As anyone with an occasional (or frequent) boilermaker habit can tell you, bourbon loves the hell out of a cold, crisp beer, and as we head into mid-July, few beers are crisper or more appealing than a decent weisse. For this drink, I used Maker’s Mark (wheated bourbon, wheat beer…) and Ayinger Brau-Weisse for the beer. I’m not sure if I wound up trampling all over Kevin’s original recipe for the drink, but I’m pretty pleased with the result: the gently sweet fruitiness of the marmalade is a great bridge between the richness of the bourbon and the flowery aromatics of the beer, and the mixture is simple enough that you don’t feel anything is going over the top.
Weissen Sour
from Kevin Diedrich
- 2 ounces bourbon
- 3/4 ounce lemon juice
- 1 barspoon orange marmalade
- 2 dashes orange bitters
- chilled weisse beer
- small piece of lemon, for garnish
Combine everything except beer and garnish in a cocktail shaker; smush the marmalade around to help it dissolve in the liquid, then fill shaker with ice and do what comes natural. Strain into highball glass (I filled mine with ice, but give it a try without if the idea of pouring beer over ice skeeves you out), and top with chilled beer.

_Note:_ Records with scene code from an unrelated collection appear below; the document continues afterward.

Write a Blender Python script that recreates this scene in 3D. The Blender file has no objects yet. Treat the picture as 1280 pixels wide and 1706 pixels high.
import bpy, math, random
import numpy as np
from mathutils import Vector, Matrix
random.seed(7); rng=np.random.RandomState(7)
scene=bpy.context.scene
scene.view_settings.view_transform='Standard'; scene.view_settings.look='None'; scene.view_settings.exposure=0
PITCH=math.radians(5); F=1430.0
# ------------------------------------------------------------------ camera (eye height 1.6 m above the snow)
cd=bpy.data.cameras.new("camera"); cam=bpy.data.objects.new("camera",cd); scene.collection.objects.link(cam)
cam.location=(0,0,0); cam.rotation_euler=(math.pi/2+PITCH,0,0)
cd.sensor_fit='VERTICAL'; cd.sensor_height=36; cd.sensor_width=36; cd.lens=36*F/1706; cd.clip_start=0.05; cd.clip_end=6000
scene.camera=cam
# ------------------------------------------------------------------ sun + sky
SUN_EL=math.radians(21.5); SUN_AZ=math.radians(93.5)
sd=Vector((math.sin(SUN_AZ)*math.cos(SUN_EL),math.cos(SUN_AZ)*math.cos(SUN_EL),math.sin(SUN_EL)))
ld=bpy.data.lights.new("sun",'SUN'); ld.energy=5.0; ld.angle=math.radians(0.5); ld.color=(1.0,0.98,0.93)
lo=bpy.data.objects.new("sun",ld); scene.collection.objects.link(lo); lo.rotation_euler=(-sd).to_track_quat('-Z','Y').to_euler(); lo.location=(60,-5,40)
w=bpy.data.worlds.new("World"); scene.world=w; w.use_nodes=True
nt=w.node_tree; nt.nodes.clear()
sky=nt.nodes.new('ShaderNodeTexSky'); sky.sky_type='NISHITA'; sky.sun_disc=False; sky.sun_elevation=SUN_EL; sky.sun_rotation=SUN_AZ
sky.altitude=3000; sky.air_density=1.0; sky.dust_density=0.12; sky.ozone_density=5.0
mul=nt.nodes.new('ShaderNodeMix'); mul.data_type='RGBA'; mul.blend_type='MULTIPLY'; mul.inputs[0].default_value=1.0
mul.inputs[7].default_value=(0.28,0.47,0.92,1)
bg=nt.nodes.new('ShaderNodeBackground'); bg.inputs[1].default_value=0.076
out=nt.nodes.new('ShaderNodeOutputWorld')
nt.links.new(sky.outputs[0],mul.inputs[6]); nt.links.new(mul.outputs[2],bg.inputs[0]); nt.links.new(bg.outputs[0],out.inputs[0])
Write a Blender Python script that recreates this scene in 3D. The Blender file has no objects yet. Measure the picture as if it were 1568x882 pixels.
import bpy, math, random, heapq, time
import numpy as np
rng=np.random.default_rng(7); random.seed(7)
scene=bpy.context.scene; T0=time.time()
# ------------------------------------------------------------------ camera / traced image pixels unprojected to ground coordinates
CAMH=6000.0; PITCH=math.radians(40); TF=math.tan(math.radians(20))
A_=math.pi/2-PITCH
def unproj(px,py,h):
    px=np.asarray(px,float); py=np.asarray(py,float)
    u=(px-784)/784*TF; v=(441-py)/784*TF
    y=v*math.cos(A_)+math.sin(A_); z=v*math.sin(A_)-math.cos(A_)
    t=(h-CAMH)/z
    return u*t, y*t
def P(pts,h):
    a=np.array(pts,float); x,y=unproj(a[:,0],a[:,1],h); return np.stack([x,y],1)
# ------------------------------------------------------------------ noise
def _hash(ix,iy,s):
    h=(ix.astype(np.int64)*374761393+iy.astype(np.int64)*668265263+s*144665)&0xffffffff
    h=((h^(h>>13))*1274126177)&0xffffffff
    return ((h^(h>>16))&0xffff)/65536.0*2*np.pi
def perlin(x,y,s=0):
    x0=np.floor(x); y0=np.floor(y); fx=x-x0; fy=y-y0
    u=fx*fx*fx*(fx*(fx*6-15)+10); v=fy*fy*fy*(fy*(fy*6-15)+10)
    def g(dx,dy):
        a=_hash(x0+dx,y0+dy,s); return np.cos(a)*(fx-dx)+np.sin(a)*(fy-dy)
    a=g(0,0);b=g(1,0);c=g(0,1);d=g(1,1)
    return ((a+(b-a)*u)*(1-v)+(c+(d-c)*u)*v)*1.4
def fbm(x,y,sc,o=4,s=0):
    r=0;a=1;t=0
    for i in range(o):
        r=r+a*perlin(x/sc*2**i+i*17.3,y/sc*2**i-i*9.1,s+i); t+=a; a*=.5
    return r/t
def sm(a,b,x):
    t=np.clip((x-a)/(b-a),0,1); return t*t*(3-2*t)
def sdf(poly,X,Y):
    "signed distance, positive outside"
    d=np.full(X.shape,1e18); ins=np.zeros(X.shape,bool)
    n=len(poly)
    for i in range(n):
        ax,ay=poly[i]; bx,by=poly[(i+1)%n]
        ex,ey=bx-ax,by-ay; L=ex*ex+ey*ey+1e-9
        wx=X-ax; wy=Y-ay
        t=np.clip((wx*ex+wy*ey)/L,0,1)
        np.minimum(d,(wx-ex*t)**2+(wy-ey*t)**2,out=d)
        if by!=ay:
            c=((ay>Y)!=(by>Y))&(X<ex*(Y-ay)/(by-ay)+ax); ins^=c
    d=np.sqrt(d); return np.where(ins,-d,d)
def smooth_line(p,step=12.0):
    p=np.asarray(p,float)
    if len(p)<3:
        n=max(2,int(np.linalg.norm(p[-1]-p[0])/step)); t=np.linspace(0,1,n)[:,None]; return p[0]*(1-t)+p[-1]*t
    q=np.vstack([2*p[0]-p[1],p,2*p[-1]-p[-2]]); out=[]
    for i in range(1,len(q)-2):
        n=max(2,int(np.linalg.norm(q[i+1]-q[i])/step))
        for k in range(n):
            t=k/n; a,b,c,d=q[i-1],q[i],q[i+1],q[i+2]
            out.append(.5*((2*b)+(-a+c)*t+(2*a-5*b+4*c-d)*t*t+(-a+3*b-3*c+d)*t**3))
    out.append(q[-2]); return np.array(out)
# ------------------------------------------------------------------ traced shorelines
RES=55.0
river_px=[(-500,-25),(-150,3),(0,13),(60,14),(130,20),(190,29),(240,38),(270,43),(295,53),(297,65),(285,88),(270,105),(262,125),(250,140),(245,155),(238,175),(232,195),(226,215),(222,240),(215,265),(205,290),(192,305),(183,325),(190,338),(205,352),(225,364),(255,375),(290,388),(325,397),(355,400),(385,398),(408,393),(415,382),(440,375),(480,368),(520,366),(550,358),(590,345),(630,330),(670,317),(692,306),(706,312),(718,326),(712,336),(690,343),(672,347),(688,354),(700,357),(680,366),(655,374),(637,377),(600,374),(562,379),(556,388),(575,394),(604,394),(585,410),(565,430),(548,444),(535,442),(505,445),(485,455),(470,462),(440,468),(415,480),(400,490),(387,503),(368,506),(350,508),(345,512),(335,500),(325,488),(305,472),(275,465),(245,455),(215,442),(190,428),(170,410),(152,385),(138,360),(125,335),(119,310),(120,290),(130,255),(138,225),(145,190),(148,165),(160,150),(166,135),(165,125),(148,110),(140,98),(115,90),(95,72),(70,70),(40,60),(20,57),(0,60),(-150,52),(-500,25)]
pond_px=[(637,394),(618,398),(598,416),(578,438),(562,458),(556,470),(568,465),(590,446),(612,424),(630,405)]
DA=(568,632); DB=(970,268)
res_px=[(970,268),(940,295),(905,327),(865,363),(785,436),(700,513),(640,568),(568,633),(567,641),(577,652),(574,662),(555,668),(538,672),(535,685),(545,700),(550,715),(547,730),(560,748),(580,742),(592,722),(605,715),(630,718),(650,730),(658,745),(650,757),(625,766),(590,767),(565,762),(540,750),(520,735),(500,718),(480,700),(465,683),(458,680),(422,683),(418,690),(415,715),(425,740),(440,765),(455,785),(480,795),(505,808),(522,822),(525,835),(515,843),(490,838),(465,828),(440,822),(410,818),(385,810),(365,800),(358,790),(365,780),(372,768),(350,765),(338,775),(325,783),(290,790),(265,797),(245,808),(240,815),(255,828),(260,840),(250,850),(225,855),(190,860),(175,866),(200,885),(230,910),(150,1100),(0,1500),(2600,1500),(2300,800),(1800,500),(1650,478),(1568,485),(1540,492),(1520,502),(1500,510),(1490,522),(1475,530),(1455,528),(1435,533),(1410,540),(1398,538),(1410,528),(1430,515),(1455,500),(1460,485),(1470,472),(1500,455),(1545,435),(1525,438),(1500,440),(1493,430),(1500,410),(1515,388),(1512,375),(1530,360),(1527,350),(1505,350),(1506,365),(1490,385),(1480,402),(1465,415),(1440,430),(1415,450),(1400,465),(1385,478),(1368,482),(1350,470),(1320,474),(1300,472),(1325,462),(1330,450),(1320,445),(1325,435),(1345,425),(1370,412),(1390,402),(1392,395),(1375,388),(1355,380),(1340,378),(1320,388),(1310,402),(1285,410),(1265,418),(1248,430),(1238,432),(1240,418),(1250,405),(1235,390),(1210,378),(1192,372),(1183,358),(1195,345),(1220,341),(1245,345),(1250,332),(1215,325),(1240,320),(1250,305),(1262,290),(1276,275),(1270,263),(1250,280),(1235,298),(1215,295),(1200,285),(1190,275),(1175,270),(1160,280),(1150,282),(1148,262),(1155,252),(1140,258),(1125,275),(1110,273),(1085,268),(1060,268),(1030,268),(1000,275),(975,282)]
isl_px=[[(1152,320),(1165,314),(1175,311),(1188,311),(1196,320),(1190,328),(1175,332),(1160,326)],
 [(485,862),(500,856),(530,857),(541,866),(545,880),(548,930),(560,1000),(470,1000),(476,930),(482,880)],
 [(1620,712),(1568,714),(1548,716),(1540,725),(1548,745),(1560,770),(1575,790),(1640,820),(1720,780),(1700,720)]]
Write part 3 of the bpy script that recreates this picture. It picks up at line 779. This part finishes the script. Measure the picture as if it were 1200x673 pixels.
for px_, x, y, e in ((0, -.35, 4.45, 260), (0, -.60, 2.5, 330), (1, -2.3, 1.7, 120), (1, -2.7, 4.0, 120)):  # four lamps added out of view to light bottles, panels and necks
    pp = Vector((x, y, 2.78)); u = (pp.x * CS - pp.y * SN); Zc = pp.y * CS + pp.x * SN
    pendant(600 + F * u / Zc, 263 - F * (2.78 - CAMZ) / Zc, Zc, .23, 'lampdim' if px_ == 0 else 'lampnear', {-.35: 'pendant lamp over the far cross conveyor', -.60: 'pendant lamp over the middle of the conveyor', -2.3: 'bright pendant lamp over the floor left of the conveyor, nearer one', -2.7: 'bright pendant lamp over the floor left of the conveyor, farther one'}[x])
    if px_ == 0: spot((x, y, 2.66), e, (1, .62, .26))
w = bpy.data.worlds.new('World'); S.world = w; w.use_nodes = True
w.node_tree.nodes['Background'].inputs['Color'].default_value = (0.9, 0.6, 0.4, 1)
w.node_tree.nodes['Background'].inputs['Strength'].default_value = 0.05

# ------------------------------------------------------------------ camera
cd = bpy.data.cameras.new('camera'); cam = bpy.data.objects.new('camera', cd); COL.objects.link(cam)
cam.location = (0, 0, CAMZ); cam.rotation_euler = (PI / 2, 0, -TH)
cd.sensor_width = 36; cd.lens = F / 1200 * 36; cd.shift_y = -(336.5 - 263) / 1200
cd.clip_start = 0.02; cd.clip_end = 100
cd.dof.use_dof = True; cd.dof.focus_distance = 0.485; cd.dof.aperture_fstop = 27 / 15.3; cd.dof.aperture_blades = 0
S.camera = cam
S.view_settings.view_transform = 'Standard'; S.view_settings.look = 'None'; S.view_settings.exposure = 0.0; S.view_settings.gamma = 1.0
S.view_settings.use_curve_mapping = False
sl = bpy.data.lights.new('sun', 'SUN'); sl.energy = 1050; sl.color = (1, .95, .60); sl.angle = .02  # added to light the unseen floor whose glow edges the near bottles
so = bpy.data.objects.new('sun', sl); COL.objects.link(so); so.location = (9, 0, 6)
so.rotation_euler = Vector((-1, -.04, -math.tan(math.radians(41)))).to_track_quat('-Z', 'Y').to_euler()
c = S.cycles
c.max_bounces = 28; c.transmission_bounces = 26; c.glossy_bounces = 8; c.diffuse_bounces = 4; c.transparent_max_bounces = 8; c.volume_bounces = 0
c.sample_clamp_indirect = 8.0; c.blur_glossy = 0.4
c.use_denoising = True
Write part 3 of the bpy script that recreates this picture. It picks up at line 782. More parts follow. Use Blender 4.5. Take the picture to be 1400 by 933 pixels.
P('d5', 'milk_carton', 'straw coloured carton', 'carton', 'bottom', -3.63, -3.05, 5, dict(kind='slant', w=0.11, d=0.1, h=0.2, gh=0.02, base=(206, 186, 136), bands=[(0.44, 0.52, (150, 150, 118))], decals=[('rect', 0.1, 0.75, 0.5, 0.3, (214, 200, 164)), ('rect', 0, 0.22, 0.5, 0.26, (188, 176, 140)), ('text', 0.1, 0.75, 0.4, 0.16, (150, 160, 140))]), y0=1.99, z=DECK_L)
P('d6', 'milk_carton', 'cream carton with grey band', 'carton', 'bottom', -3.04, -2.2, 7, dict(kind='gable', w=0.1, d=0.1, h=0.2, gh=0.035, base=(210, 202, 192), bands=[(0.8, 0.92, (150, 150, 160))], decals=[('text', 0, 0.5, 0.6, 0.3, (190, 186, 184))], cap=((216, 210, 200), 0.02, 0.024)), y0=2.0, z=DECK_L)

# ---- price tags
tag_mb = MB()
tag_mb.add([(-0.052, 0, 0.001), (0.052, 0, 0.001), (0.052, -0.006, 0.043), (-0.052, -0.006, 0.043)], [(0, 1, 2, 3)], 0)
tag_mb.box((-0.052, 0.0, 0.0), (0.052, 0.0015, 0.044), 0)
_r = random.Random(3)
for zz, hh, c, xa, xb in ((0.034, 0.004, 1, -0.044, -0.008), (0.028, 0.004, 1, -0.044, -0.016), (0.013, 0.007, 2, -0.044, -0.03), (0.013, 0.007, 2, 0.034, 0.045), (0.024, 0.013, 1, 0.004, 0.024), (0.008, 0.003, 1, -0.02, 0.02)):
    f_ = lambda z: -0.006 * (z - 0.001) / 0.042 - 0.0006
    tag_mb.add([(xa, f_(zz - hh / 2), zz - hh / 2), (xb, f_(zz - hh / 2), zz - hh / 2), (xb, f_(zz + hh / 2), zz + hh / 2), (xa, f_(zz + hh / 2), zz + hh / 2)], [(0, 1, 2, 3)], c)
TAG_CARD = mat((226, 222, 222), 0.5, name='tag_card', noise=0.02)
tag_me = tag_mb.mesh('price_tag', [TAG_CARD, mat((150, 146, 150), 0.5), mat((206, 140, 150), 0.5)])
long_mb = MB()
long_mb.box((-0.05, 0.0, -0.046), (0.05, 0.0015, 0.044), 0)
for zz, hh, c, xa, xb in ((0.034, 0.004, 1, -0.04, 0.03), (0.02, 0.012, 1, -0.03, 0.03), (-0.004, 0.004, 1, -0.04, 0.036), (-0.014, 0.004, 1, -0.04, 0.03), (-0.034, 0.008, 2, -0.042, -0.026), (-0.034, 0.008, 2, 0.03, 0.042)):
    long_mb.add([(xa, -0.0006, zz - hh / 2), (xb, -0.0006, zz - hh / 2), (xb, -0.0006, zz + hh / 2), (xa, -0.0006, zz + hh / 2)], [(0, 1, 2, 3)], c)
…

And that’ll get you through a warm July evening.
That’s what I’ve got for this round of Mixology Monday. Be sure to head over to Fred’s place and see what other drinks folks have come up with this month.
Paul, thanks for your submission and for letting me host yet again. See you next week!
[…] for me was this reworked Seelbach into Seelboch, which I plan to make soon, and this drink, the Weissen Sour, at the blog Cocktail Chronicles (written by the guy who organizes MxMo), which I’ve already […]
So, I made this, as per your instructions, but it wasn’t quite right. To my palette, at least. I ended up trying a few modifications, adding more or less beer and finally dropping in a dash or two of honey syrup or simple. Then today, I saw this recipe on the Imbibe blog, which asks for a 1/4 oz of simple: http://imbibemagazine.com/Weissen-Sour-Recipe
Perhaps you accidentally neglected to write in the simple or maybe you just prefer this tipple on the drier side. Either way, thanks for turning me on to the recipe.